The charity owns two buildings and the land on which they stand. Although there are no physical barriers between the Somerset County Cricket Ground and the museum buildings we are completely separate organisations.

The museum was established in 1985 as the successor to the Somerset County Cricket Club Supporter’s Association and itself is housed in a 15th century stone barn, the last remaining building of Taunton Priory, which was founded about the year 1120 and dissolved by Henry VIII in 1539.

The museum building has had a variety of uses and modifications over the centures, the most recent being as a store in a builder’s yard and before that as a farm barn. Almost derelict in the 1980s, it was classified as an ancient monument. The newly established Somerset Cricket Museum bought it in the 1980s and set about major reconstruction works to make it safe and to replace the roof. It is now Grade II* listed. Following the receipt of a major legacy in 2010 the building has been completely renovated and brought up to modern safety and efficiency standards.

Some visitors come to see the ancient building rather than the cricket memorabilia.

The museum’s other building stands behind the museum barn and is used for offices, storage, and accommodates Millichamp & Hall Ltd, bespoke cricket bat makers. It also hosts match day book sales and has a lending library of over 1000 cricket books in the Eddie Lawrence Library.

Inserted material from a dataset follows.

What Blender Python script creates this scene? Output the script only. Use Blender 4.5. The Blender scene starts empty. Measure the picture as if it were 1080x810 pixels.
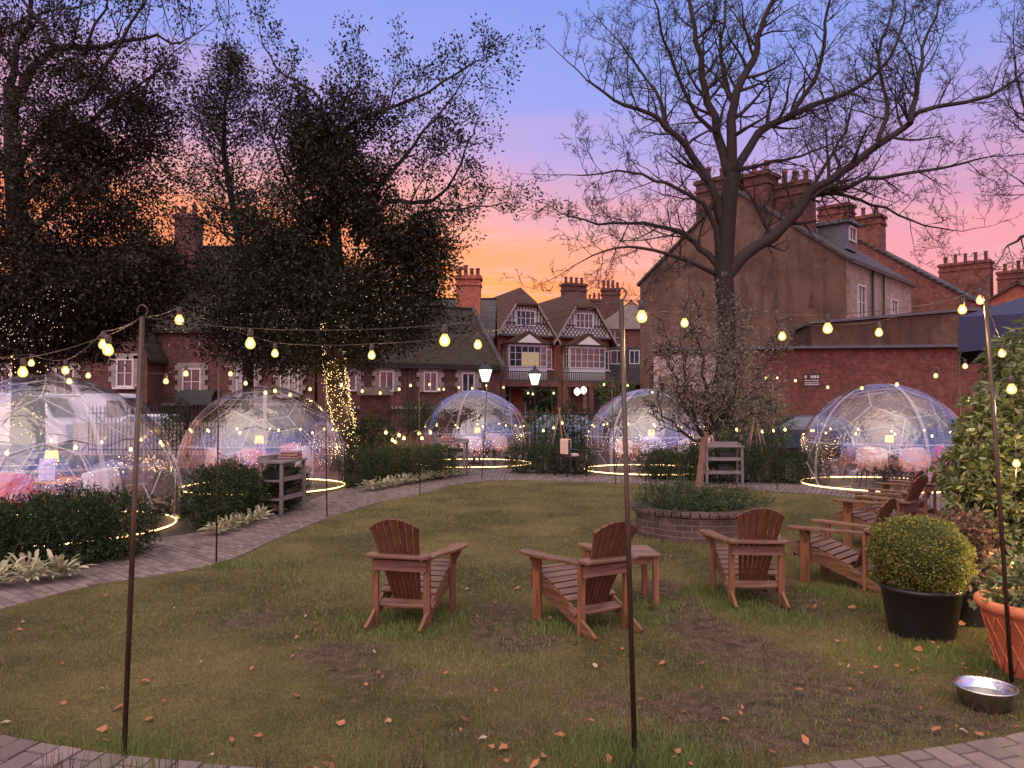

The Office building also holds most of the archives of the County Cricket Club. Genuine researchers may be granted access to them. Museum volunteers use them to answer questions from many sources.

The print below, drawn in the early 19th Century, before the Foundry Chimney was built sometime around 1823, shows the lands across the river which comprise Priory Fields, the Rack Fields and probably Lambrook Farm to the left. All owned by John Winter of Watts House (Cedar Falls) who leased the Rack Field to the Taunton Athletic Company and later, when the company went bust in 1886, to SCCC. John eventually selling the county ground to the club in the mid 1890s for £2,000!! 

The Priory Barn can be seen on the far right hand side of the print, next to the faux turreted Priory Lodge building (also still in existence).